━━ Available data

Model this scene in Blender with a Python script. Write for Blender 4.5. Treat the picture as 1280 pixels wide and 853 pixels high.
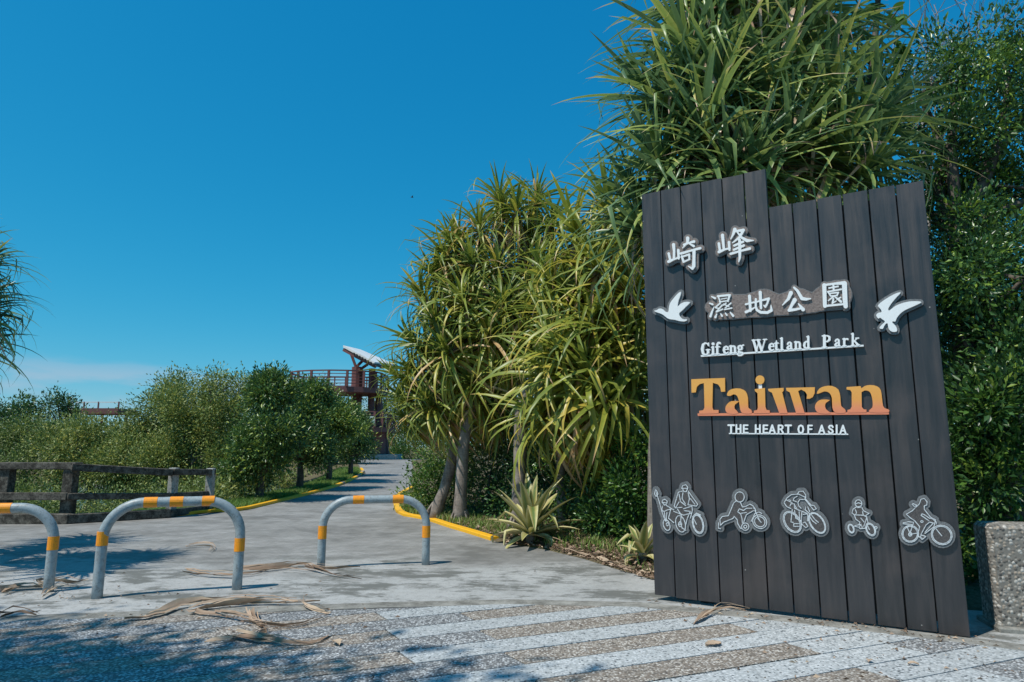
import bpy, math, random
import numpy as np
from mathutils import Vector, Matrix
from mathutils.geometry import tessellate_polygon

random.seed(7); RNG = np.random.default_rng(7)
for o in list(bpy.data.objects): bpy.data.objects.remove(o)
scene = bpy.context.scene
COL = scene.collection
R = math.radians

# ------------------------------------------------------------------ camera
FPX, HORIZ, CAMH = 830.0, 560.0, 1.4          # focal length in photo pixels, horizon row, eye height
PITCH = math.atan((HORIZ - 426.5) / FPX)
cd = bpy.data.cameras.new('camera'); cam = bpy.data.objects.new('camera', cd); COL.objects.link(cam)
cd.sensor_width = 36.0; cd.lens = FPX / 1280 * 36; cd.clip_start = 0.05; cd.clip_end = 3000
cam.location = (0, 0, CAMH); cam.rotation_euler = (R(90) + PITCH, 0, 0)
scene.camera = cam

# ------------------------------------------------------------------ light
SUN = Vector((0.41, 0.29, -0.87)).normalized()    # direction the light travels
w = bpy.data.worlds.new("World"); scene.world = w; w.use_nodes = True
nt = w.node_tree; nt.nodes.clear()
wo = nt.nodes.new('ShaderNodeOutputWorld'); bg = nt.nodes.new('ShaderNodeBackground')
sky = nt.nodes.new('ShaderNodeTexSky'); sky.sky_type = 'NISHITA'; sky.sun_disc = False
sky.sun_elevation = math.asin(-SUN.z); sky.sun_rotation = math.atan2(-SUN.x, -SUN.y)
sky.altitude = 0; sky.air_density = 1.0; sky.dust_density = 0.25; sky.ozone_density = 3.0
tint = nt.nodes.new('ShaderNodeMix'); tint.data_type = 'RGBA'; tint.blend_type = 'MULTIPLY'; tint.inputs[0].default_value = 1
SKY_TINT = (0.50, 0.98, 1.02, 1)
tint.inputs[7].default_value = SKY_TINT
nt.links.new(sky.outputs[0], tint.inputs[6])
sepc = nt.nodes.new('ShaderNodeSeparateColor'); comc = nt.nodes.new('ShaderNodeCombineColor')
nt.links.new(tint.outputs[2], sepc.inputs[0])
def wm(op, a, b):
    x = nt.nodes.new('ShaderNodeMath'); x.operation = op
    for i, v in ((0, a), (1, b)):
        if isinstance(v, (int, float)): x.inputs[i].default_value = v
        else: nt.links.new(v, x.inputs[i])
    return x.outputs[0]
for ch, (k, c) in enumerate(((2.26, 5.3), (0.72, 0.72), (0.5, 0.80))):       # deep polarised-looking blue, per channel tone curve
    v = wm('MULTIPLY', sepc.outputs[ch], 0.1); p = wm('MULTIPLY', wm('MULTIPLY', wm('POWER', v, k), c), 10.0)
    if ch == 0: p = wm('MINIMUM', p, wm('MULTIPLY', sepc.outputs[0], 0.9))
    nt.links.new(p, comc.inputs[ch])
tc = nt.nodes.new('ShaderNodeTexCoord')
nz = nt.nodes.new('ShaderNodeTexNoise'); nz.inputs['Scale'].default_value = 7; nz.inputs['Detail'].default_value = 6
mp = nt.nodes.new('ShaderNodeMapping'); mp.inputs['Scale'].default_value = (1, 1, 4.5); mp.inputs['Location'].default_value = (0.35, 0.2, 0)
nt.links.new(tc.outputs['Generated'], mp.inputs[0]); nt.links.new(mp.outputs[0], nz.inputs[0])
sx = nt.nodes.new('ShaderNodeSeparateXYZ'); nt.links.new(tc.outputs['Generated'], sx.inputs[0])
band = nt.nodes.new('ShaderNodeMapRange'); band.interpolation_type = 'SMOOTHSTEP'
band.inputs[1].default_value = 0.125; band.inputs[2].default_value = 0.085; band.inputs[3].default_value = 0; band.inputs[4].default_value = 1
nt.links.new(sx.outputs[2], band.inputs[0])
nr = nt.nodes.new('ShaderNodeMapRange'); nr.inputs[1].default_value = 0.44; nr.inputs[2].default_value = 0.62
nr.inputs[3].default_value = 0; nr.inputs[4].default_value = 0.5
nt.links.new(nz.outputs[0], nr.inputs[0])
mu = nt.nodes.new('ShaderNodeMath'); mu.operation = 'MULTIPLY'
nt.links.new(band.outputs[0], mu.inputs[0]); nt.links.new(nr.outputs[0], mu.inputs[1])
cl = nt.nodes.new('ShaderNodeMix'); cl.data_type = 'RGBA'
cl.inputs[7].default_value = (4.2, 4.9, 6.0, 1)
nt.links.new(mu.outputs[0], cl.inputs[0]); nt.links.new(comc.outputs[0], cl.inputs[6])
nt.links.new(cl.outputs[2], bg.inputs[0]); bg.inputs[1].default_value = 0.10
nt.links.new(bg.outputs[0], wo.inputs[0])
sd = bpy.data.lights.new('sun', 'SUN'); sd.energy = 4.0; sd.angle = R(0.5); sd.color = (1.0, 0.95, 0.86)
so = bpy.data.objects.new('sun', sd); COL.objects.link(so)
so.rotation_euler = SUN.to_track_quat('-Z', 'Y').to_euler(); so.location = (-6, -4, 20)
vs = scene.view_settings
scene.display_settings.display_device = 'sRGB'
vs.view_transform = 'Standard'; vs.look = 'None'; vs.exposure = 0.12; vs.gamma = 1.0; vs.use_curve_mapping = False

# ------------------------------------------------------------------ geometry of the place
def sstep(a, b, x):
    t = min(1, max(0, (x - a) / (b - a))); return t * t * (3 - 2 * t)
def ray(x, y):
    cx = x - 640; cy = -(y - 426.5)
    return Vector((cx, FPX * math.cos(PITCH) - cy * math.sin(PITCH), FPX * math.sin(PITCH) + cy * math.cos(PITCH)))
def rise(Y): return 0.55 * sstep(14, 48, Y)
def at(x, y, Y):                       # point on the sight line at depth Y
    d = ray(x, y); t = Y / d.y
    return Vector((d.x * t, Y, CAMH + d.z * t))
def gnd(x, y, z=0.0):                  # point where the sight line meets the path
    d = ray(x, y); Y = 5.0
    for _ in range(60):
        t = (rise(Y) + z - CAMH) / d.z
        Y = 0.6 * Y + 0.4 * min(d.y * t, 60)
    return Vector((d.x * Y / d.y, Y, rise(Y) + z))
LEFT = [(-40, -30), (12.6, -30), (12.72, -9.6), (12.78, -8.5), (13.9, -7.0), (14.9, -6.62)]
for p in [(300, 640), (345, 629), (390, 618), (430, 606), (457, 592), (452, 585)]:
    q = gnd(*p); LEFT.append((q.y, q.x))
LEFT += [(47, -11.2), (50, -30), (54, -30)]
LEFT = sorted(LEFT)
KERB_R = [gnd(*p) for p in [(613, 676), (594, 670), (575, 664), (556, 658.5), (538, 652), (520, 648), (504, 645.5), (495, 641), (492, 633), (492, 626), (496, 619), (505, 614), (513, 610)]]
RIGHT = [(-40, 30), (5.0, 30), (5.75, 6.5), (6.1, 3.4), (6.7, 2.4), (7.36, 1.49), (8.3, 1.15), (9.39, .65), (10.45, -0.3)]
for q in KERB_R:
    if q.y > 10.5: RIGHT.append((q.y, q.x))
RIGHT += [(30, -4.4), (38, -5.6), (46, -6.9), (49, -4), (50, 20), (54, 20)]
RIGHT = sorted(RIGHT)
def lerp_tab(tab, v):
    return float(np.interp(v, [a for a, _ in tab], [b for _, b in tab]))
def gz(x, y):                          # terrain height outside the path
    z = rise(y)
    if y > 12.9:
        d = lerp_tab(LEFT, y) - x if y < 46 else 0
        z -= 0.75 * sstep(0.9, 3.2, d) * sstep(13.0, 14.5, y) * (1 - sstep(40, 46, y))
    d = x - lerp_tab(RIGHT, y)
    z += 0.10 * sstep(0.1, 2.0, d)
    return z

# ------------------------------------------------------------------ object helpers
def link(name, me, mat=None, parent=None, loc=(0, 0, 0)):
    o = bpy.data.objects.new(name, me); COL.objects.link(o); o.location = loc
    if mat is not None:
        if isinstance(mat, (list, tuple)):
            for m in mat: me.materials.append(m)
        elif not me.materials: me.materials.append(mat)
    if parent is not None: o.parent = parent
    return o
def tag(o, label=None, cat=None, group=None, kind=None):
    if label: o['label'] = label
    if cat: o['category'] = cat
    if group: o['group'] = group
    if kind: o['kind'] = kind
    return o
def empty(name, loc=(0, 0, 0), rz=0.0, **k):
    o = bpy.data.objects.new(name, None); COL.objects.link(o); o.location = loc; o.rotation_euler = (0, 0, rz)
    o.empty_display_size = 0.2
    return tag(o, **k)
def copy_tree(o, parent=None):
    c = o.copy(); COL.objects.link(c); c.parent = parent
    for ch in [x for x in bpy.data.objects if x.parent == o]: copy_tree(ch, c)
    return c
class MB:
    def __init__(s): s.v = []; s.f = []; s.t = []
    def add(s, v, f, t=None):
        b = len(s.v); s.v += [tuple(p) for p in v]; s.f += [tuple(i + b for i in q) for q in f]
        s.t += list(t) if t is not None else [0.0] * len(v)
    def box(s, c, size, M=None, bev=0.0):
        x, y, z = [q / 2 for q in size]; c = Vector(c)
        if bev > 0:
            bm_v = []; fs = []
            pts = []
            b = bev
            for sx_ in (-1, 1):
                for sy_ in (-1, 1):
                    for sz_ in (-1, 1):
                        pts.append(((sx_, sy_, sz_), [Vector((sx_ * x, sy_ * (y - b), sz_ * (z - b))), Vector((sx_ * (x - b), sy_ * y, sz_ * (z - b))), Vector((sx_ * (x - b), sy_ * (y - b), sz_ * z))]))
            idx = {}; vv = []
            for k, tri in pts:
                idx[k] = [len(vv), len(vv) + 1, len(vv) + 2]; vv += tri
            def q(a): return a
            for ax in range(3):
                oth = [i for i in range(3) if i != ax]
                for sg in (-1, 1):
                    ks = []
                    for (a, b_) in ((-1, -1), (1, -1), (1, 1), (-1, 1)):
                        k = [0, 0, 0]; k[ax] = sg; k[oth[0]] = a; k[oth[1]] = b_; ks.append(idx[tuple(k)][ax])
                    fs.append(ks)
                # edges along ax
                for a in (-1, 1):
                    for b_ in (-1, 1):
                        k0 = [0, 0, 0]; k0[oth[0]] = a; k0[oth[1]] = b_; k1 = list(k0); k0[ax] = -1; k1[ax] = 1
                        k0 = tuple(k0); k1 = tuple(k1)
                        fs.append([idx[k0][oth[0]], idx[k1][oth[0]], idx[k1][oth[1]], idx[k0][oth[1]]])
            for k in idx: fs.append(idx[k])
        else:
            vv = [Vector((i * x, j * y, k * z)) for i in (-1, 1) for j in (-1, 1) for k in (-1, 1)]
            fs = [(0, 1, 3, 2), (4, 6, 7, 5), (0, 4, 5, 1), (2, 3, 7, 6), (0, 2, 6, 4), (1, 5, 7, 3)]
        # orient faces outwards
        ff = []
        for f in fs:
            ctr = sum((vv[i] for i in f), Vector()) / len(f)
            n = (vv[f[1]] - vv[f[0]]).cross(vv[f[2]] - vv[f[0]])
            ff.append(tuple(f) if n.dot(ctr) >= 0 else tuple(reversed(f)))
        if M is not None: vv = [M @ p for p in vv]
        s.add([p + c for p in vv], ff)
        return s
    def bar(s, a, b, wd, h, up=(0, 0, 1), bev=0.0):
        a = Vector(a); b = Vector(b); d = (b - a); L = d.length; d.normalize()
        u = Vector(up); sd_ = d.cross(u).normalized(); u2 = sd_.cross(d)
        M = Matrix((d, sd_, u2)).transposed()
        return s.box((a + b) / 2, (L, wd, h), M, bev)
    def tube(s, pts, rad, n=8, cap=True, t=0.0, wob=0.0):
        pts = [Vector(p) for p in pts]; k = len(pts)
        if not isinstance(rad, (list, tuple)): rad = [rad] * k
        d0 = (pts[1] - pts[0]).normalized()
        ref = Vector((0, 0, 1)) if abs(d0.z) < 0.9 else Vector((1, 0, 0))
        u = d0.cross(ref).normalized(); vs_ = []
        for i, p in enumerate(pts):
            d = ((pts[min(i + 1, k - 1)] - pts[max(i - 1, 0)])).normalized()
            u = (u - d * u.dot(d)).normalized(); v = d.cross(u)
            for j in range(n):
                a = 2 * math.pi * j / n
                rr = rad[i] * (1 + (random.uniform(-wob, wob) if wob else 0))
                vs_.append(p + u * math.cos(a) * rr + v * math.sin(a) * rr)
        fs = []
        for i in range(k - 1):
            for j in range(n):
                a = i * n + j; b = i * n + (j + 1) % n
                fs.append((a, b, b + n, a + n))
        if cap:
            fs.append(tuple(range(n - 1, -1, -1))); fs.append(tuple((k - 1) * n + j for j in range(n)))
        s.add(vs_, fs, [t] * len(vs_)); return s
    def mesh(s, name, smooth=False, tint=False):
        me = bpy.data.meshes.new(name); me.from_pydata(s.v, [], s.f); me.update()
        if tint:
            a = me.attributes.new('tint', 'FLOAT', 'POINT'); a.data.foreach_set('value', s.t)
        if smooth: me.polygons.foreach_set('use_smooth', [True] * len(me.polygons))
        return me
    def build(s, name, mat, parent=None, loc=(0, 0, 0), smooth=False, tint=False):
        return link(name, s.mesh(name, smooth, tint), mat, parent, loc)
def np_mesh(name, V, F, T=None, smooth=False):     # quads or tris, numpy
    me = bpy.data.meshes.new(name); nV = len(V); nF, k = F.shape
    me.vertices.add(nV); me.vertices.foreach_set('co', V.astype(np.float32).ravel())
    me.loops.add(nF * k); me.loops.foreach_set('vertex_index', F.astype(np.int32).ravel())
    me.polygons.add(nF); me.polygons.foreach_set('loop_start', np.arange(0, nF * k, k, dtype=np.int32))
    me.update(calc_edges=True)
    if T is not None:
        a = me.attributes.new('tint', 'FLOAT', 'POINT'); a.data.foreach_set('value', T.astype(np.float32))
    if smooth: me.polygons.foreach_set('use_smooth', [True] * nF)
    return me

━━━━

▶ [Task statement] Quote, please, every line of the material above from its start through the line that has "from mathutils.geometry import", reproducing the words exactly and dropping any images.

▶ [Exercise response]
Model this scene in Blender with a Python script. Write for Blender 4.5. Treat the picture as 1280 pixels wide and 853 pixels high.
import bpy, math, random
import numpy as np
from mathutils import Vector, Matrix
from mathutils.geometry import tessellate_polygon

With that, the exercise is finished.